Text:Ingo Dorfmüller, am 24. März 2011
Im Jahr 1870 machte ein brasilianischer Komponist an der Mailänder Scala Furore: Antônio Carlos Gomes brachte dort seine Oper „Il Guarany“ heraus, deren tragischer Held ein Indianerhäuptling war. Doch der Erfolg blieb Gomes nicht treu: Schon seine zweite Mailänder Premiere. „Fosca“, war ein Flop. Und von da an war der Komponist ängstlich bestrebt, dem jeweils herrschenden Publikumsgeschmack zu entsprechen.
Als er 1889 mit „Lo Schiavo“ erneut ein „brasilianisches“ Sujet auf die Opernbühne brachte, erlaubte er dem Librettisten Rodolfo Paravicini daher, das Ganze in die Schablonen des konventionellen Melodramma zu pressen. Es fügt sich diesem Zugriff aber nur bedingt. Das traditionelle Figurendreieck – Bariton steht zwischen Sopran und Tenor – kommt hier nur unter äußerem Zwang zustande: Der Sklave Iberé wird mit der Sklavin Ilàra zwangsverheiratet, um die Verbindung Ilàras mit Americo, dem Sohn des Plantagenbesitzers, zu verhindern.
Für Gomes war das Thema ein Herzensanliegen: Brasilien hatte im Jahr zuvor die Sklaverei abgeschafft. Dieser dem Stück eingeschriebene Widerspruch – also ein brennend aktuelles Thema, das die Grenzen der (hier zudem sehr konservativ aufgefassten) Gattung sprengen könnte – ließe sich womöglich auf der Bühne fruchtbar machen.
Nicht so in Gießen. Hier herrscht, kurz gesagt, die allerblasseste Konvention: Gänge, Gesten und Requisiten kommen aufs Stichwort, der Chor nimmt brav en bloc Aufstellung und wird bei Bedarf wieder abgeräumt, die Protagonisten gehen ohne erkennbare innere Beteiligung durch die von der Regie (Joachim Rathke) verordneten Bewegungen, stets gefolgt vom zitternden Lichtkegel eines Scheinwerfers. Die vehement behauptete Aktualität der Inszenierung – sie macht aus den Indianern lateinamerikanische Lohnsklaven von heute – wird von der Regie keine Sekunde lang mit Leben erfüllt.
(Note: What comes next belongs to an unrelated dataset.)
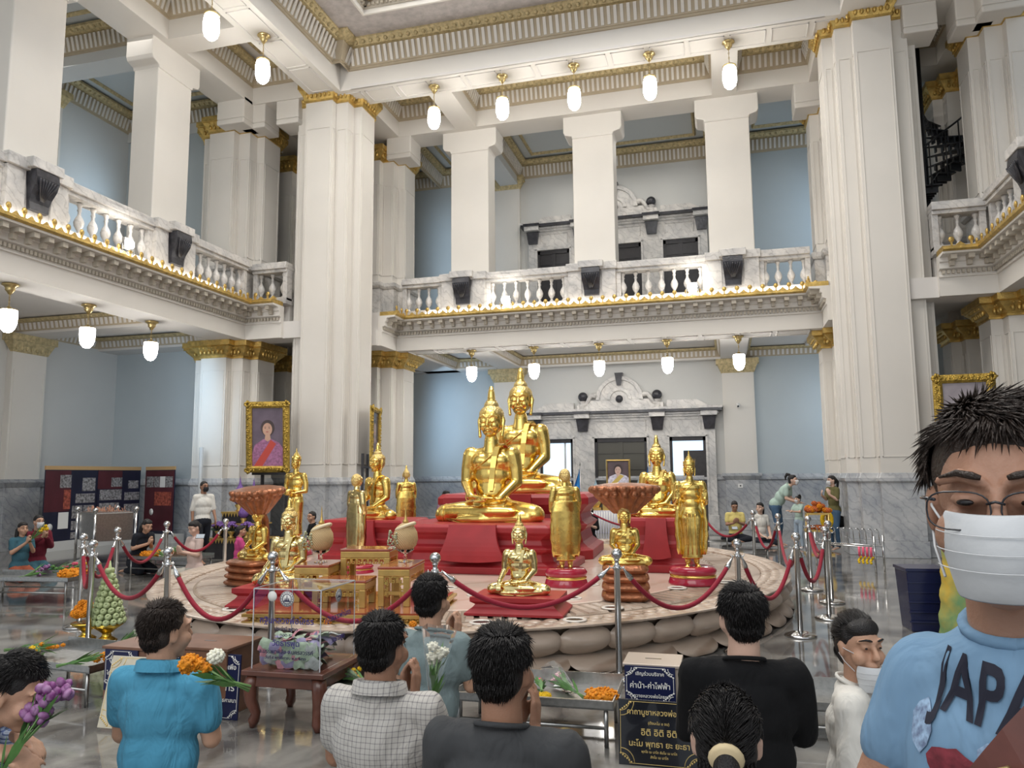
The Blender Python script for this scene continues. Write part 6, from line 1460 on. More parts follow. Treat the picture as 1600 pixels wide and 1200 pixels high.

Musikalisch war der Abend recht ansprechend. Gomes, der seinen melodischen Erfindungen offenbar nicht recht traute (sie sind in der Tat von unterschiedlicher Qualität), baut selten große musikalische Bögen und bezieht starke Wirkungen aus dem kontrastreichen Nebeneinander unterschiedlicher musikalischer Elemente. GMD Carlos Spierer fand mit dem Gießener Orchester nach etwas unkonzentriertem Beginn zu einer kompakt kraftvollen Lesart, die dem Eindruck des kleinteilig Disparaten wirkungsvoll entgegensteuerte. Der albanische Tenor Adrian Xhema (Americo) bestach nicht allein durch strahlende Spitzentöne und den Schmelz und die Schönheit seines Timbres, sondern auch durch intelligente Gestaltung. Virginia Todisco (Ilàra) hatte es mit einer Partie zu tun, die einen großen Stimmumfang, Durchschlagskraft, aber auch große Beweglichkeit erfordert: Sie machte das klangvoll in allen Lagen und mit mühelosem Registerausgleich; allenfalls ein nicht hundertprozentig kontrolliertes Vibrato ließe sich monieren. Der Bariton Adrian Gans als Sklave Iberé (also die eigentliche Titelfigur) schmetterte imposante hohe Töne in den Saal, sobald es aber darum ging, ohne Druck, in mittlerer Lage, zu singen und womöglich eine kantable Phrase zu formen, wurde die Stimme matt und brüchig. Als Sklavenbefreierin tritt in der Oper eine französische Gräfin auf, der Gomes effektvolle Koloraturgirlanden in hoher Sopranlage zugedacht hat. Carla Maffioletti sang das ganz bezaubernd; sie war auch, neben Adrian Xhema, die Einzige, die etwas darstellerische Eigeninitiative erkennen ließ. Prachtvolle, gut einstudierte Chöre rundeten den zumindest musikalisch positiven Gesamteindruck ab.